What made the forecast so good?

→ A purpose-built observing network. NOAA’s Deep-ocean Assessment and Reporting of Tsunamis (DART) stations detect tiny pressure changes from passing waves and transmit the data to warning centers within minutes. After the 2004 Indian Ocean disaster, the United States deployed a roughly 39-station array that now underpins Pacific forecasts. → Physics-based modeling (MOST). The Method of Splitting Tsunamis model simulates generation, basin-scale propagation, and detailed coastal flooding when supplied with bathymetry, topography, and a candidate earthquake source. It is the engine behind inundation maps used for planning and drills. → Real-time data assimilation (SIFT). Short-term Inundation Forecasting for Tsunamis blends live DART measurements with a library of precomputed scenarios to rapidly infer the actual source and produce site-specific arrival times, amplitudes, currents, and inundation. Then it refreshes those outputs as additional observations stream in.  

How it played out

→ Initial solution from seismic data provided a fast, first-order forecast. → DART constraints arrived as the waves crossed the basin, allowing SIFT to refine the source and reduce uncertainty. → Operational products, including updated ETAs, expected wave heights, and current guidance, supported targeted evacuations and port decisions from Alaska and Hawai‘i to the U.S. West Coast and beyond. → Independent reporting captured the hazard picture: warnings and evacuations across the Pacific, with observed waves generally below catastrophic thresholds, for example around 2 meters in parts of Hawaii and around 1 meter along segments of California.  
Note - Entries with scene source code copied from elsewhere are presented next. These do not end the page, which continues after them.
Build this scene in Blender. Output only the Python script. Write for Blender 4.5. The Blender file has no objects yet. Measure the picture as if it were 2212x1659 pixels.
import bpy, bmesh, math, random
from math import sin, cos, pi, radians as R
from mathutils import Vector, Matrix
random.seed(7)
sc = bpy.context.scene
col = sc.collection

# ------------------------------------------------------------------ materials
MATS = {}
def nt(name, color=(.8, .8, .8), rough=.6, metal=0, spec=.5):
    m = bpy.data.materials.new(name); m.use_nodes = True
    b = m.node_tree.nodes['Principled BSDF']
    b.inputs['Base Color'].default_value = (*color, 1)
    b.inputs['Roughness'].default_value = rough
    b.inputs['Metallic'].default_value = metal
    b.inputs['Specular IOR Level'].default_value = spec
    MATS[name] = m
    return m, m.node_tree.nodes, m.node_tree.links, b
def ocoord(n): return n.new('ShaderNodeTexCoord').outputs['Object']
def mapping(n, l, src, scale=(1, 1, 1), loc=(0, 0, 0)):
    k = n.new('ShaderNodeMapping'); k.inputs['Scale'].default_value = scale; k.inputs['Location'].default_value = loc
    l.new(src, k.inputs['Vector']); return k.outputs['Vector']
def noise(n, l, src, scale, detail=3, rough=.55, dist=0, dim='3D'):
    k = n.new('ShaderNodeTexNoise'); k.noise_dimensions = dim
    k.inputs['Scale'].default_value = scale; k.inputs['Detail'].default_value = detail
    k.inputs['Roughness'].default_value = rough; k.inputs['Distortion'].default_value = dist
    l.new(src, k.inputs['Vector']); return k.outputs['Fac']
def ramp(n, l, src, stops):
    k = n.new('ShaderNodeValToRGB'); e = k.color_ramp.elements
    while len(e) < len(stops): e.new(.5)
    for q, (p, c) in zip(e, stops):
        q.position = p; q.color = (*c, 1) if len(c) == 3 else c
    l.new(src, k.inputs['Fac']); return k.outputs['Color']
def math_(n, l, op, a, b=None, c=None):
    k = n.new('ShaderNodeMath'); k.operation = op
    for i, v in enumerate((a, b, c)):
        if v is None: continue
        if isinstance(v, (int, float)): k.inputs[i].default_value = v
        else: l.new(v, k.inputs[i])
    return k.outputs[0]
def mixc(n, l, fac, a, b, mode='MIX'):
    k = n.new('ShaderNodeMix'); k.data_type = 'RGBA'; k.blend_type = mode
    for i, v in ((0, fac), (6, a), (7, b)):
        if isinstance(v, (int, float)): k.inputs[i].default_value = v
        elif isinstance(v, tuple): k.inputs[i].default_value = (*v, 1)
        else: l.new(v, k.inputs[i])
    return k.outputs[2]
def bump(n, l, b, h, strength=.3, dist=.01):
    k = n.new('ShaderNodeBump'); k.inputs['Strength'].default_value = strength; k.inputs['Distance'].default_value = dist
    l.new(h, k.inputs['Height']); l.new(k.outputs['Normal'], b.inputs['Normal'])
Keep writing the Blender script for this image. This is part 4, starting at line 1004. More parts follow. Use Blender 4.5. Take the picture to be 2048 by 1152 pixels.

Why this is the culmination of 30 years

→ From prototype to operations. NOAA and PMEL advanced from early tsunameters in the 1990s to an operational, basin-scale DART network and real-time, assimilation-based forecasting by the late 2000s. This work demonstrably improves arrival-time and height accuracy compared with seismic-only methods. → Inundation mapping capacity. Hundreds of high-resolution coastal models now exist for U.S. communities, feeding emergency planning and live forecasts. → New cross-checks. Satellites can now detect tsunami signatures. 2025 SWOT observations are being used to validate and tune NOAA’s models.  

Takeaways

→ Forecast skill today rests on measurements plus models, not either alone. → Expect iterative updates during an event. Later advisories are usually better because they are constrained by real data. → Local readiness, including pre-mapped zones, evacuation routes, and TsunamiReady programs, is the difference between orderly moves to high ground and chaos.